OHS Canada Magazine

Linamar: Honourable Mention, Best Safety Communications Program at 2022 OHS Honours


Avatar photo

September 15, 2022
By Todd Humber

Health & Safety 2022 OHS Honours Best Safety Communications Program Linamar

Photo: Linamar

Never underestimate the power of a good T-shirt.

When Linamar brought in Lee-Anne Lyon-Bartley, known as the “safety diva” on LinkedIn, to talk to staff she was wearing a shirt that read “Choose Safety.”

That’s something that caught the eye of Melissa Gould, director of EHS at Linamar. In her ear, she also heard the voice of the late Allan Quilley — a well-known safety expert who passed away last year — who always pushed the message that you do “safety with people, not to people.”

When the conversation at Linamar turned to new initiatives to engage people on the floor and management, the message that hit her eyes and ears led to a light bulb moment.

“We came up with this ‘Let’s Talk Safety’ campaign,” she said, and the centre piece was a bright, catchy orange T-shirt with the message translated in all the main language spoken by employees. That’s 17 in total, she said.

Advertisement

T-shirts worn regularly

Everyone on the company’s safety team got two T-shirts —about 30 shirts in total — and they’re not designed to be worn to bed, she said. They’re meant to be showcased, regularly, on the shop floor, and she sees them around the workplace all the time. The team embraced the concept from day one.

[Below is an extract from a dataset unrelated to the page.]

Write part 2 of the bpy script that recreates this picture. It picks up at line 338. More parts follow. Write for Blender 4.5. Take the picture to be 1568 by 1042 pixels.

“We like to wear the shirt,” she said. “I even wear mine like twice a week.”

Zachary Oliveira, group health and safety manager at Skyjack (part of Linamar), echoed the enthusiasm for the shirts and the campaign. Wearing them is a matter of pride for the team, he said.

“I wear mine, usually on Fridays, because that’s our casual day,” he said.

But Gould and Oliveira said the campaign goes far beyond the T-shirt, and they’re quick to point to the team as the reason for its success.

“We’ve got a lot of young, energetic people — it’s a multicultural team, probably the most diverse team I’ve been with,” he said. “I think that diversity and passion that we have from the younger group of individuals is taking us to the next level.”

Grassroots campaign with management support

What Gould is most proud of is the fact this campaign was a grassroots one that came from the safety professionals and immediately had full support of senior management.

“We also put together a series of leadership tip emails, based around how to have conversations about safety,” she said. “And we did several of those and sent them out across our organization.”

They were designed to equip supervisors and leaders with the tools to have conversations with people about safety.

“Right from how to build a safety program or review risk to how to have a corrective counselling conversation with somebody when there is a safety infraction,” she said.